“Nomi, cose, musiche e città”. Giovanni Granatelli e “ciò che resta”

“Nomi, cose, musiche e città”. Giovanni Granatelli e “ciò che resta”

Recensione di Martino Ciano. In copertina: “Nomi, cose, musiche e città” di Giovanni Granatelli, Arkadia, 2023

I luoghi ispirano, le emozioni suggeriscono, la penna corre, descrive e traccia parole che immortalano istanti. Forse è solo un’illusione, ma bisogna pur provarci. Granatelli, come molti prima di lui, vuole attestare il suo Esserci.
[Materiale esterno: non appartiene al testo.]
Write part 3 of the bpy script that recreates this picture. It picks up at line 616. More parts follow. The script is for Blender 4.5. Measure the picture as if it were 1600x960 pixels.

Non vuole essere un uomo di passaggio, vuole osservare e vuole lasciare un’impronta; magari il suo odore o il suono della sua voce.

C’è una atmosfera nostalgica tra queste pagine, come è giusto che sia; c’è anche una profonda analisi sui comportamenti della nostra società e della nostra Italia. In alcuni momenti mi sono sentito coinvolto in prima persona e questo è un bene, perché quando ci si lancia in certe avventure descrittive, si avverte la necessità di sopravvivere allo scorrere del tempo.

Letture e riferimenti culturali non mancano all’autore di questo “memoriale” atemporale e generoso che viene dato in dono ai lettori. C’è tanto di personale, infatti, ma anche molto del patrimonio dell’umanità e delle sue preoccupazioni. Per fortuna, c’è chi ancora si sofferma e si interroga sulla “durata” delle proprie emozioni.

Granatelli assembla ricordi. Ogni “prosa” è una dettagliata cronaca del “qui-ora”. È una narrazione solida che si basa su un’esperienza passata, certamente intima, ma comunque autentica. E con una soggettività che mai si fa supponenza, l’autore ci lascia attraversare, grazie al suo racconto, questo spazio sensibile che sta sbocciando sul terreno della coscienza collettiva.

E allora accogliamo questo punto di vista, che rischierebbe di smarrirsi, di non essere più unico e inimitabile. Ma c’è anche un altro aspetto. Ce lo dice lo stesso scrittore in una prosa in cui “i nomi con i quali protagonisti si identificano sono vani tentativi con cui si prova a cristallizzare le cose”. Ecco che questo significativo passaggio suggerisce anche la sconfitta dell’uomo davanti all’eternità.

Passiamo, diamo nomi alle cose, agli attimi e a tutto ciò che ci circonda; eppure, siamo solo un veloce andare verso altro. La memoria ci salva, la malinconia ci vivifica… nonostante tutto.